Jonathan Starr founded Abaarso Tech in Somaliland to unlock the potential of the country's brightest boys and girls.
[This is part of a Dowser.org series highlighting innovations and possibilities for action for the famine in Somalia. Most news frames the famine and political conflict as nearly unsolvable; we're examining the on-the-ground measures that can help – from the large scale and political to the local and preventative.]
At the start of every semester, Mohamed Abdirahman fills the back of his rattletrap station wagon with fresh fruit and vegetables and hauls it all to a tightly secured compound on the outskirts of the aptly named village of Abaarso (Somali for “drought”) where his teenage son goes to school.

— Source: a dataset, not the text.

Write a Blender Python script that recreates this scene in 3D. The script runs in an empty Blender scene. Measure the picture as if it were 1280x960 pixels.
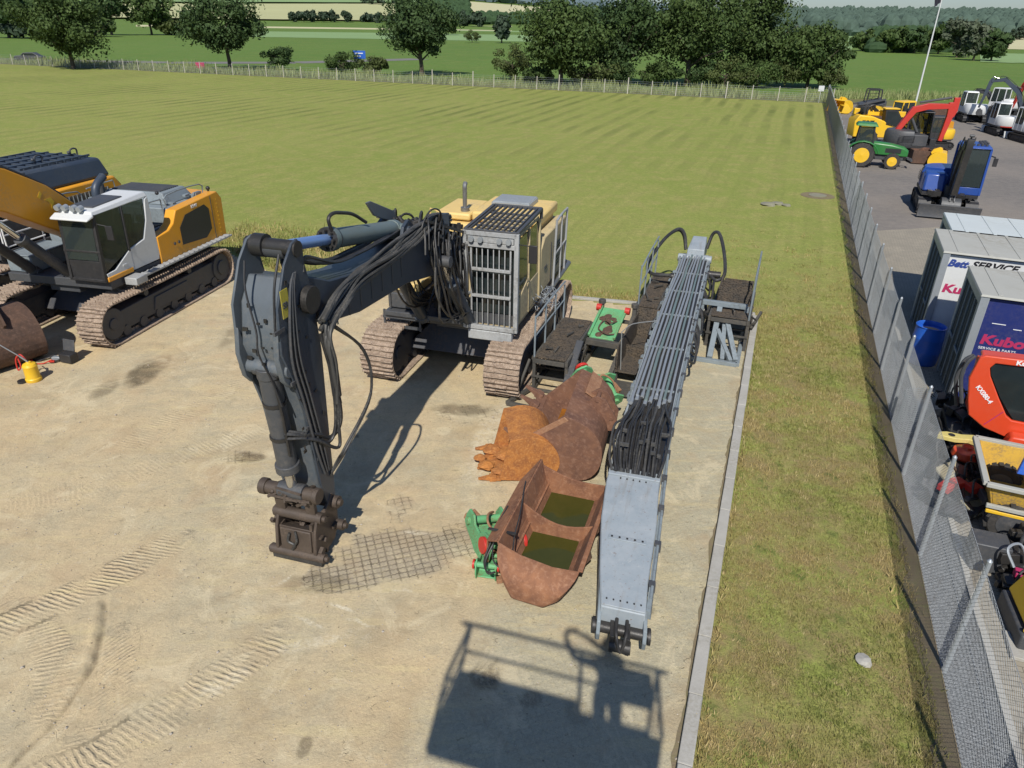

“Just about everyone finds a way to pay something,” says Jonathan Starr, who several years ago quit a career in finance and used the millions he made on Wall Street to conduct an experiment in education on the parched, windy plains of western Somaliland, a mostly stable, autonomous region of Somalia.
Mr. Starr, 35, wanted to find out what happens when you immerse Somaliland’s brightest boys and girls in a “culture of English” with plenty of books and computers and a staff of dedicated teachers from some of the best schools on the planet. Abaarso Tech, the nonprofit organization he cofounded in 2008, is designed to do just that.